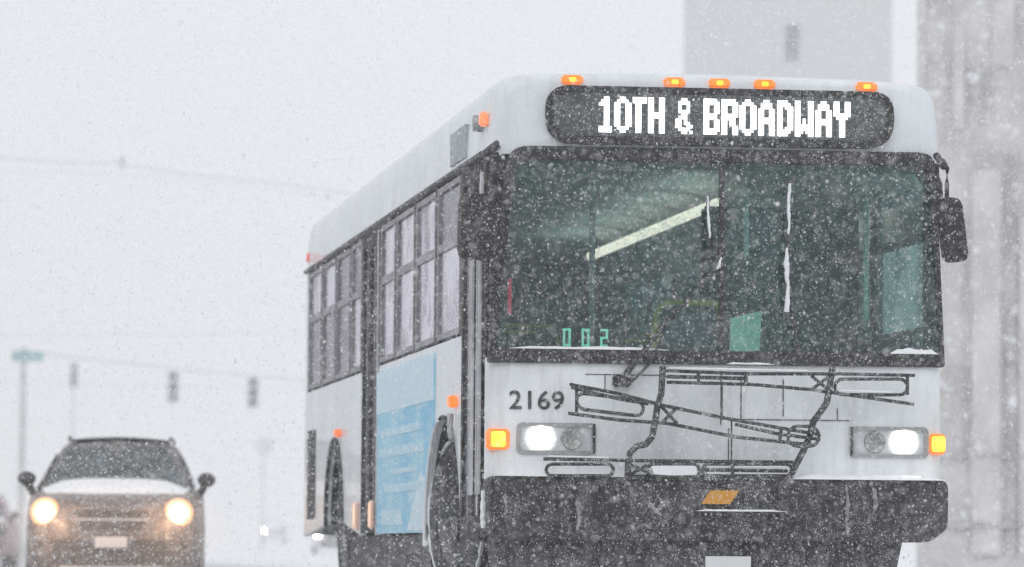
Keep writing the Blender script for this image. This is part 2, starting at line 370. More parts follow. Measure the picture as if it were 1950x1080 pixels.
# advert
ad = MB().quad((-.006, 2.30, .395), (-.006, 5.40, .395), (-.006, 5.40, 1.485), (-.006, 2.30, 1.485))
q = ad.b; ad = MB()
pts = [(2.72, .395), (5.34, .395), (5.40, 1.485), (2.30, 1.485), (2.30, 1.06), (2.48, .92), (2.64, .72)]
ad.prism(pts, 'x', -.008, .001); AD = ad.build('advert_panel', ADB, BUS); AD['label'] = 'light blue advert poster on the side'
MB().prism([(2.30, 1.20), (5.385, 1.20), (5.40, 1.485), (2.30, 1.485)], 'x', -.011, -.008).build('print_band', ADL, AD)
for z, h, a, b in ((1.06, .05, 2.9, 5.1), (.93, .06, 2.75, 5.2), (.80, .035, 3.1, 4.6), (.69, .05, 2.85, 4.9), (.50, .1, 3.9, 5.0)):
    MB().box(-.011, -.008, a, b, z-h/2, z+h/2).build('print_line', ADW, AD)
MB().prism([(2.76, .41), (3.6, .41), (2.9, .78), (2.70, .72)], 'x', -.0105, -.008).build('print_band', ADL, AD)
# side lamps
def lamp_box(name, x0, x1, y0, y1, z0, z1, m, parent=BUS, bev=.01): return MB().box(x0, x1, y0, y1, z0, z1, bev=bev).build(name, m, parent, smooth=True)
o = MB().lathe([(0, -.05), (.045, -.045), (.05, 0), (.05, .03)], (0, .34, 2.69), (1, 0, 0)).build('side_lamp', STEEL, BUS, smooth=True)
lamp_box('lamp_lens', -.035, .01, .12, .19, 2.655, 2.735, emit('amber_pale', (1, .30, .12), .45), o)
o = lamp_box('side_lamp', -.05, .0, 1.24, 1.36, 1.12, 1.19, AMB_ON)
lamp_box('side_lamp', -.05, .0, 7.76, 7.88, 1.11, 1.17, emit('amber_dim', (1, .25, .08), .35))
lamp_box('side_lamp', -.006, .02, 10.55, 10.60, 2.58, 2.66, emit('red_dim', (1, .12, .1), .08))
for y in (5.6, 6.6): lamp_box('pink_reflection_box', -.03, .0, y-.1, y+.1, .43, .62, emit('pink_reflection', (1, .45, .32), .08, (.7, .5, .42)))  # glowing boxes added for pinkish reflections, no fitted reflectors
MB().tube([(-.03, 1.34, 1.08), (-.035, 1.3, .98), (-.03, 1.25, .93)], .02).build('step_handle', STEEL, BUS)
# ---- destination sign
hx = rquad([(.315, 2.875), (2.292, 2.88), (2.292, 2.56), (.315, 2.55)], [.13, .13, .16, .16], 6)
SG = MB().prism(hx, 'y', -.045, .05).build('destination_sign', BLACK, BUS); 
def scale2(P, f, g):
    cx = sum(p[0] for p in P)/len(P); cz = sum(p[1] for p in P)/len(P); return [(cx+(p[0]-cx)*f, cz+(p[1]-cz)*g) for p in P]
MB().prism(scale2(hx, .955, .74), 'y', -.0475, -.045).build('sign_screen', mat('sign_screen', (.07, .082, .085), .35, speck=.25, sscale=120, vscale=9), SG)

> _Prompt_
All of the data above should be transcribed verbatim, with pictures omitted.

> _Reply to the task_
Keep writing the Blender script for this image. This is part 2, starting at line 370. More parts follow. Measure the picture as if it were 1950x1080 pixels.
# advert
ad = MB().quad((-.006, 2.30, .395), (-.006, 5.40, .395), (-.006, 5.40, 1.485), (-.006, 2.30, 1.485))
q = ad.b; ad = MB()
pts = [(2.72, .395), (5.34, .395), (5.40, 1.485), (2.30, 1.485), (2.30, 1.06), (2.48, .92), (2.64, .72)]
ad.prism(pts, 'x', -.008, .001); AD = ad.build('advert_panel', ADB, BUS); AD['label'] = 'light blue advert poster on the side'
MB().prism([(2.30, 1.20), (5.385, 1.20), (5.40, 1.485), (2.30, 1.485)], 'x', -.011, -.008).build('print_band', ADL, AD)
for z, h, a, b in ((1.06, .05, 2.9, 5.1), (.93, .06, 2.75, 5.2), (.80, .035, 3.1, 4.6), (.69, .05, 2.85, 4.9), (.50, .1, 3.9, 5.0)):
    MB().box(-.011, -.008, a, b, z-h/2, z+h/2).build('print_line', ADW, AD)
MB().prism([(2.76, .41), (3.6, .41), (2.9, .78), (2.70, .72)], 'x', -.0105, -.008).build('print_band', ADL, AD)
# side lamps
def lamp_box(name, x0, x1, y0, y1, z0, z1, m, parent=BUS, bev=.01): return MB().box(x0, x1, y0, y1, z0, z1, bev=bev).build(name, m, parent, smooth=True)
o = MB().lathe([(0, -.05), (.045, -.045), (.05, 0), (.05, .03)], (0, .34, 2.69), (1, 0, 0)).build('side_lamp', STEEL, BUS, smooth=True)
lamp_box('lamp_lens', -.035, .01, .12, .19, 2.655, 2.735, emit('amber_pale', (1, .30, .12), .45), o)
o = lamp_box('side_lamp', -.05, .0, 1.24, 1.36, 1.12, 1.19, AMB_ON)
lamp_box('side_lamp', -.05, .0, 7.76, 7.88, 1.11, 1.17, emit('amber_dim', (1, .25, .08), .35))
lamp_box('side_lamp', -.006, .02, 10.55, 10.60, 2.58, 2.66, emit('red_dim', (1, .12, .1), .08))
for y in (5.6, 6.6): lamp_box('pink_reflection_box', -.03, .0, y-.1, y+.1, .43, .62, emit('pink_reflection', (1, .45, .32), .08, (.7, .5, .42)))  # glowing boxes added for pinkish reflections, no fitted reflectors
MB().tube([(-.03, 1.34, 1.08), (-.035, 1.3, .98), (-.03, 1.25, .93)], .02).build('step_handle', STEEL, BUS)
# ---- destination sign
hx = rquad([(.315, 2.875), (2.292, 2.88), (2.292, 2.56), (.315, 2.55)], [.13, .13, .16, .16], 6)
SG = MB().prism(hx, 'y', -.045, .05).build('destination_sign', BLACK, BUS); 
def scale2(P, f, g):
    cx = sum(p[0] for p in P)/len(P); cz = sum(p[1] for p in P)/len(P); return [(cx+(p[0]-cx)*f, cz+(p[1]-cz)*g) for p in P]
MB().prism(scale2(hx, .955, .74), 'y', -.0475, -.045).build('sign_screen', mat('sign_screen', (.07, .082, .085), .35, speck=.25, sscale=120, vscale=9), SG)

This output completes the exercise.